I do not want to make too much of it, but I like the subtle shift in tone I've been hearing about the "drug war" toward acknowledging the essential component of demand in the United States. Last November the U.S. Ambassador to Mexico said publicly that Mexico's cartel problem would not exist without that demand, even though the Bush administration was cutting drug treatment programs.

Now, however, the message seems to be spreading. From a March 5 State Department press briefing:

QUESTION: This is a follow-up to the State Department report on narcotics last week. AP interviewed Mexican President Calderon, and he shot back, saying that U.S. corruption is also to blame. He said that there are U.S. officials who should be prosecuted for corruption who aren’t. He also blamed the United States for not stopping the flow of weapons into Mexico. And finally, he says that there was not enough done to stop the consumption of drugs in this country. So just your reaction to his statements?

MR. DUGUID: I do believe that Ambassador Johnson was on the record speaking to many of these same issues in another context, and that the United States does recognize that we have a consumption problem and that we need to do – we need to do a lot to solve that problem or resolve that problem.

We will make so much more progress if that element becomes a core part of drug policy.

2 comments:

Anonymous,  4:18 PM  

Well put. I take it you've seen the oft-cited RAND study about the cost effectiveness of treatment vs. other strategies, right? If not, they're numbers are worth looking at.

Justin Delacour 5:03 PM  

I like the subtle shift in tone I've been hearing about the "drug war" toward acknowledging the essential component of demand in the United States.

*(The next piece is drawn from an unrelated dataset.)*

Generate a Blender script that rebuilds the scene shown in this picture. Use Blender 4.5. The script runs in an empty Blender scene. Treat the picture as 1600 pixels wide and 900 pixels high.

But there is nothing even remotely new about this. I'm analyzing old U.S. media coverage of Latin America, and I recently came across a statement --aired on ABC's World News Tonight with Peter Jennings-- that President Clinton made in a joint press-conference with Mexican President Ernesto Zedillo on May 6, 1997:

Pres. BILL CLINTON: Let's be frank here among friends. On the American side, the problems are we have less than 5 percent of the world population, and we consume about half the drugs. That s our big problem.

That's a far more frank statement than the one made by Duguid, and it was made by the U.S. president no less, but it doesn't change the fact that the United States was every bit as wedded to the "drug war" under Clinton as it was under Bush and that there is no real sign of a shift today.

As the Clinton rhetoric shows, frank official acknowledgements of a demand problem in the U.S. can in no way be interpreted as any sort of signal of shift away from the "drug war."